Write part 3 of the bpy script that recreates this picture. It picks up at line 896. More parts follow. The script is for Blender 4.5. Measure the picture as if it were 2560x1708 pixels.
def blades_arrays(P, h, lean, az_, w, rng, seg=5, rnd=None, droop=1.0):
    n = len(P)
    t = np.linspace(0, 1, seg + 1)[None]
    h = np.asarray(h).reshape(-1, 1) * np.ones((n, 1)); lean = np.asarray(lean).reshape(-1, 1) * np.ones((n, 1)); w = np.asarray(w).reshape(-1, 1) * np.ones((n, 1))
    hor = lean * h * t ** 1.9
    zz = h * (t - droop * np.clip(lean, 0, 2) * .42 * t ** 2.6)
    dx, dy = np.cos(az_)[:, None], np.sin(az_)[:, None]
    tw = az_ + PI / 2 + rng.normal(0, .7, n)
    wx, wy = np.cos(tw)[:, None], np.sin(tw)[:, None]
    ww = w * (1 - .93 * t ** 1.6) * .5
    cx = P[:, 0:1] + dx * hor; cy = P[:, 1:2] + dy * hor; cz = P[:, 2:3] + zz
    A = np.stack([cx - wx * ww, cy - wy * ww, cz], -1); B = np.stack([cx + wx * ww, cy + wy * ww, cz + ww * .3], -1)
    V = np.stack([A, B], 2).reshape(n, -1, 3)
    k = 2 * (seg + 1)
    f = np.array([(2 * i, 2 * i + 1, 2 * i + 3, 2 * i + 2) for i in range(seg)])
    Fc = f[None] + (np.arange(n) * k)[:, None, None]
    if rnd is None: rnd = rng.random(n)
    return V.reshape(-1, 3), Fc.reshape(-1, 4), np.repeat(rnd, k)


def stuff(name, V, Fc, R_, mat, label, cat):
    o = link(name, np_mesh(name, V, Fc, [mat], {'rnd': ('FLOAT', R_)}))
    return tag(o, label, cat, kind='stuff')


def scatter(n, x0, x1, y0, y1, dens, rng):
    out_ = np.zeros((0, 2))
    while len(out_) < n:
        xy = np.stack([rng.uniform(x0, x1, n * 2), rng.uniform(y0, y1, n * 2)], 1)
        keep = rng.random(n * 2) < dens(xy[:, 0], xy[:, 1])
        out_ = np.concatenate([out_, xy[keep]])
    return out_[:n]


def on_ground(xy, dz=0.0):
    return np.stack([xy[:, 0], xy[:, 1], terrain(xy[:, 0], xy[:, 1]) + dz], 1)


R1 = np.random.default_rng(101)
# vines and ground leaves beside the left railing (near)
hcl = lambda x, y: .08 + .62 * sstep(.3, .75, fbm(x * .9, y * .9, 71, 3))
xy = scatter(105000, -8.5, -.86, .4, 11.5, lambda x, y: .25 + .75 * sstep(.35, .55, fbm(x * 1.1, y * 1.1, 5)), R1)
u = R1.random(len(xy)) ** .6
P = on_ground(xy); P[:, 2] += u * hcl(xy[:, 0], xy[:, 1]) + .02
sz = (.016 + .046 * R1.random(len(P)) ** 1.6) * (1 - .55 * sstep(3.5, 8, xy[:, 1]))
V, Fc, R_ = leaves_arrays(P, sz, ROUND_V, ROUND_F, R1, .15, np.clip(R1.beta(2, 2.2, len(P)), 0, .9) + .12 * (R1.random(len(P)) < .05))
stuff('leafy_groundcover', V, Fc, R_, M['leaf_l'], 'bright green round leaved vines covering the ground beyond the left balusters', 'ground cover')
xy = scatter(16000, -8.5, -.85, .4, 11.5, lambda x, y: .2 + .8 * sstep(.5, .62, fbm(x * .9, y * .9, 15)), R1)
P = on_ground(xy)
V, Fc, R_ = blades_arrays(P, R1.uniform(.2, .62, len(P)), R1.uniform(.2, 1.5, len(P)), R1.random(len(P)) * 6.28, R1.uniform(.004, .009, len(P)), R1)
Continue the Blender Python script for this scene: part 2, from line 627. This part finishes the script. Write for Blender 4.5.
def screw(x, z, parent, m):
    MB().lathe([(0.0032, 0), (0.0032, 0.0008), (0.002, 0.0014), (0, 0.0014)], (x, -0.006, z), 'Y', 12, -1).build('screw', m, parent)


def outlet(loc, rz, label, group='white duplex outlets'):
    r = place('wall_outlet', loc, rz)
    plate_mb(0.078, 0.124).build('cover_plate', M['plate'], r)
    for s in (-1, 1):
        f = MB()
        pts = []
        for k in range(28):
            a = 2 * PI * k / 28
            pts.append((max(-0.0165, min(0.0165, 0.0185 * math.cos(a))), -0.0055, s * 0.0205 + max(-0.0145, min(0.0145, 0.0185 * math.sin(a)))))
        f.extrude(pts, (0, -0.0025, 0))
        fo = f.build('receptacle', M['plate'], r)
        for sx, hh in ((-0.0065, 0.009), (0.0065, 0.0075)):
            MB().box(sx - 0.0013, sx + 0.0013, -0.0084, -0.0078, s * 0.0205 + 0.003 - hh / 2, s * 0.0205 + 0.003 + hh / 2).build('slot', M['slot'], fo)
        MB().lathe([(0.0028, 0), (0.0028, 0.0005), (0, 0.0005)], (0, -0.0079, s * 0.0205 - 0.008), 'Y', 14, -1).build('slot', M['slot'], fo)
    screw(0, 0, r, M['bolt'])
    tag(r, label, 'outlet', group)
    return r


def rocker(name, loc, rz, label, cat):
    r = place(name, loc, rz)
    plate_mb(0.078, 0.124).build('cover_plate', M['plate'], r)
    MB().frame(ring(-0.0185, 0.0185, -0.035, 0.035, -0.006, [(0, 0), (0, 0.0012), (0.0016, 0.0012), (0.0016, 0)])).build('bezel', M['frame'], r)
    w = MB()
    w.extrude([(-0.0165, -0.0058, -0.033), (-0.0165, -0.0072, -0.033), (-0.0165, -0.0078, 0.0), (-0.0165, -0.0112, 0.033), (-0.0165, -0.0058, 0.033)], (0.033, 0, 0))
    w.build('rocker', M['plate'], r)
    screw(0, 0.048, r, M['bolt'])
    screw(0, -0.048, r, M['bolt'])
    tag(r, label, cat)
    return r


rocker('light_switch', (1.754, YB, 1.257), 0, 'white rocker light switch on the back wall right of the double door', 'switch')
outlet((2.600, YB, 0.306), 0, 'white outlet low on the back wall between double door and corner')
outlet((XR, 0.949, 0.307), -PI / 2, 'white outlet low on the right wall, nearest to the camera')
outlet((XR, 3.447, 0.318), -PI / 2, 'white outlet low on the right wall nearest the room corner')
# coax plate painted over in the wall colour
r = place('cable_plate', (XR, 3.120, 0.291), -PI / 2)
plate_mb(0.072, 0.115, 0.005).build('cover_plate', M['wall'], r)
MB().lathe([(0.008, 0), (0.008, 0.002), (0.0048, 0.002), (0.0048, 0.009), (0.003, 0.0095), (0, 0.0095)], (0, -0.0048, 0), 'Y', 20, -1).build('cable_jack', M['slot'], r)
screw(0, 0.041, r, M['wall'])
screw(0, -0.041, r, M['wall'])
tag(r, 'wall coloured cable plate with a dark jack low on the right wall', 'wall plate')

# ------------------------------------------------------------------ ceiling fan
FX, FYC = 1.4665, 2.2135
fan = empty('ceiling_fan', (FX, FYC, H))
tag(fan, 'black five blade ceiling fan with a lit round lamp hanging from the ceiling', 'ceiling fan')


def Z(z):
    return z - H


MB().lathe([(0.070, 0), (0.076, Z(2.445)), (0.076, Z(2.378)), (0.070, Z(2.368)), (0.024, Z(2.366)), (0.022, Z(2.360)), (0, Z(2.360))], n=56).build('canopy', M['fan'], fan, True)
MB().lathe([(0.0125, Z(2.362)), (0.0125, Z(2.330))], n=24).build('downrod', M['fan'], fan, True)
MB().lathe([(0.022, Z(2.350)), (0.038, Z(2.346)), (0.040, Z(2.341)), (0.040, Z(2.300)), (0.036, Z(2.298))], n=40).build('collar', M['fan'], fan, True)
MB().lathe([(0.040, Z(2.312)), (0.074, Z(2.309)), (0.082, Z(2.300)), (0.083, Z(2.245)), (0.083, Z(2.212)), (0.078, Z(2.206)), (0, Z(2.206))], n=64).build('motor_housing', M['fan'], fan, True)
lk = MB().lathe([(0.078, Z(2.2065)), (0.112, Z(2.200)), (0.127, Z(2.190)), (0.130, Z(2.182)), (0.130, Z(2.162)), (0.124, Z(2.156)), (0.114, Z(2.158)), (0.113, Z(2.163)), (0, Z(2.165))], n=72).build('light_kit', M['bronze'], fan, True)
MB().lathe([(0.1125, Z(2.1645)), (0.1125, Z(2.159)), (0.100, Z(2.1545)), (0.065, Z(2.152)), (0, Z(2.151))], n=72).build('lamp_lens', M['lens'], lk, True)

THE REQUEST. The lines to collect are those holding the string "part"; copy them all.

FINISHED TASK.
Write part 3 of the bpy script that recreates this picture. It picks up at line 896. More parts follow. The script is for Blender 4.5. Measure the picture as if it were 2560x1708 pixels.
Continue the Blender Python script for this scene: part 2, from line 627. This part finishes the script. Write for Blender 4.5.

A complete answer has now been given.